Depuis des années, Séverine navigue de thérapie en thérapie, soutenue par des anxiolytiques, doit faire avec des troubles bipolaires ou autistiques, des phobies diverses, se battre contre des phénomènes de dissociation, dépersonnalisation, des crises d’angoisses, auxquelles elle est sujette.

“Mon bourreau est mort il y a 2 ans, je le vois encore, je l’entends me chuchoter des choses”, dit Séverine.

“J’ai des crises de panique terrible, je regarde dans les placards.”

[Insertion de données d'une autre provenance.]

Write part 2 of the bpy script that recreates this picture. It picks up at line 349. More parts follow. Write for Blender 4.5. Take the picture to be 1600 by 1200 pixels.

La famille, les enfants, portent eux aussi “ce fardeau” :

“Je vis dans une angoisse irraisonnée de ce qui peut arriver à mes proches.

J’ai fait une tentative de suicide en 2003, mes enfants étaient encore petits.

Actuellement encore je vis une période très difficile, ma fille a 6 ans, me dit :

‘Ne pleure pas maman, tout va bien’.”

C’est pour les enfants aussi, les siens et les autres, que Séverine continue son combat.

“Abolir ce délai de prescription, c’est une manière pour la société de reconnaître que le viol d’un enfant est un crime, et qu’elle doit prendre en charge ces victimes.”

Séverine appelle aussi à une meilleure prévention :

“Il faut en parler, former les professionnels de la petite enfance.

Et regarder les enfants dans les yeux.

Je le fais toujours.

C’est là qu’on voit ce qu’il se passe.”